James Pogran [00:26:02] I believe the people responsible for that and Bolt project are also looking at ways of using it too. 

Ben Ford [00:26:10] I love hearing about this kind of synergy of different groups working together and kind of helping each other along with with their different goals. 

James Pogran [00:26:16] Same here. 

Ben Ford [00:26:17] Well, this is really exciting. I'm really enjoying watching the developer ecosystem grow and seeing all the tooling get easier and more intuitive to use. This would have really, really helped me when I was first starting to learn Puppet code, because just like you, I wrote code with a VM window and a Docks window and a terminal window to try things out, and having code that would just auto complete would have been like a difference between night and day. I'm really excited about this ability to kind of like lower the on-board friction for new users, and just all the way up to making it faster for the more experienced users like streamlining the development workflow. So I'm really excited about what's going on. I'm really excited to see the new work and like the different Puppet file resolver and the inference you're talking about. 

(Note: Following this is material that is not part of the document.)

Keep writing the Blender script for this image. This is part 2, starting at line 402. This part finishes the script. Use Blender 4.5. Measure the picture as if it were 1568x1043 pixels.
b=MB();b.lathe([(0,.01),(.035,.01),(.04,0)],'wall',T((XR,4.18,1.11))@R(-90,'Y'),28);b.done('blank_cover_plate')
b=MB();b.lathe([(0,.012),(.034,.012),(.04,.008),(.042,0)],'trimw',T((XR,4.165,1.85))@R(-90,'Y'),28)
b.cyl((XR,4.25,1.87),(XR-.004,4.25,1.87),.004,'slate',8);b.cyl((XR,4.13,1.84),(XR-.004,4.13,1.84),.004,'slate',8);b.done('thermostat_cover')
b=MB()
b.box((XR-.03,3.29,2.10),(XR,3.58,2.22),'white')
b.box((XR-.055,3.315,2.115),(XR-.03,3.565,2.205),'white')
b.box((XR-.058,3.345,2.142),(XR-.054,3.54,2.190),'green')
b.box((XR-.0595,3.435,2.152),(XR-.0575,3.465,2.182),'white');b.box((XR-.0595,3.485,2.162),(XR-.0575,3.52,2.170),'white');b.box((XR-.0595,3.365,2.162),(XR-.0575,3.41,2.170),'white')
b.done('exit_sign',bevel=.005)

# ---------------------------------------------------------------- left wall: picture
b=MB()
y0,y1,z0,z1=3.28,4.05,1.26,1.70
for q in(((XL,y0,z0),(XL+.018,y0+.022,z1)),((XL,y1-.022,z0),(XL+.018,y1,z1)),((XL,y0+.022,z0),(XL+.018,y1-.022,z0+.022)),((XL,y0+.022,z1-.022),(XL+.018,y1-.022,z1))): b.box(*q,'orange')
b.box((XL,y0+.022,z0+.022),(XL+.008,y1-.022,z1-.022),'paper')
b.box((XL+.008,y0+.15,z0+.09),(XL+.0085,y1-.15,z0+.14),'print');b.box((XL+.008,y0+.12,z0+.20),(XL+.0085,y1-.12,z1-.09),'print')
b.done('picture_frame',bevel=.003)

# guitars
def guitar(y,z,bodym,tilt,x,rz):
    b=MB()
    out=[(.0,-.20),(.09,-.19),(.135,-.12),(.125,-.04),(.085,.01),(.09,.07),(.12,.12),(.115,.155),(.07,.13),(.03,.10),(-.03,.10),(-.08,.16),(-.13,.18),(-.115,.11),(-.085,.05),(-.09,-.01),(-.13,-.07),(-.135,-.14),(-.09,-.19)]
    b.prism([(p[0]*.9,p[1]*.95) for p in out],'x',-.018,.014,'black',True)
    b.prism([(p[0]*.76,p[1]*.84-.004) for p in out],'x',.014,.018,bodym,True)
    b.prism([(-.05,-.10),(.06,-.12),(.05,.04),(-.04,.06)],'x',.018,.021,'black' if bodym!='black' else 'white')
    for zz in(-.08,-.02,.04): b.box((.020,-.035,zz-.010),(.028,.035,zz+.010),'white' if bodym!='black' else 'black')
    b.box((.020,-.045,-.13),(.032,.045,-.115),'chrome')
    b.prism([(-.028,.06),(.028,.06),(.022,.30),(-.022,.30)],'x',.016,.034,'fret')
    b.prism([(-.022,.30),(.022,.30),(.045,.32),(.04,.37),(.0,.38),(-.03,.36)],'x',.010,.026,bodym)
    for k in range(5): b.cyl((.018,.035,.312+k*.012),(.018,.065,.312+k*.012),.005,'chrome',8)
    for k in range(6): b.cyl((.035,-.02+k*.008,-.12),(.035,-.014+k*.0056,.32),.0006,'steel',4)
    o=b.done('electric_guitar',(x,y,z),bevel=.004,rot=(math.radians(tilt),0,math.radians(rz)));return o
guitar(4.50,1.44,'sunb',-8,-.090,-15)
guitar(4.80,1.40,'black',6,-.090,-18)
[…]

James Pogran [00:27:03] Same here. We're excited to work on this stuff. 

Ben Ford [00:27:06] Well, that's great. Just before we close up, I want to make sure that everybody knows how to get in touch with you or to find the extension. Could you maybe tell us what your website is or Twitter handle or anything else you want to cover? 

James Pogran [00:27:17] Sure. From a Web browser, you can go to a short link. So that's pup.pt/vscode. That'll bring you to the extension gallery page for our extension. There is also the documentation website that we have that's puppet-vscode.github.io. And that'll show you all the information that we have for each of the features that we have. And my Twitter handle is @ender2025. And I'm also pretty active in our Slack community over there talking office hours and Puppet dev chats. 

Ben Ford [00:27:54] All right. Well, thanks for sharing with us, James. This is real exciting to see this grow. 

James Pogran [00:27:58] It was a pleasure being here. Thank you for having me on.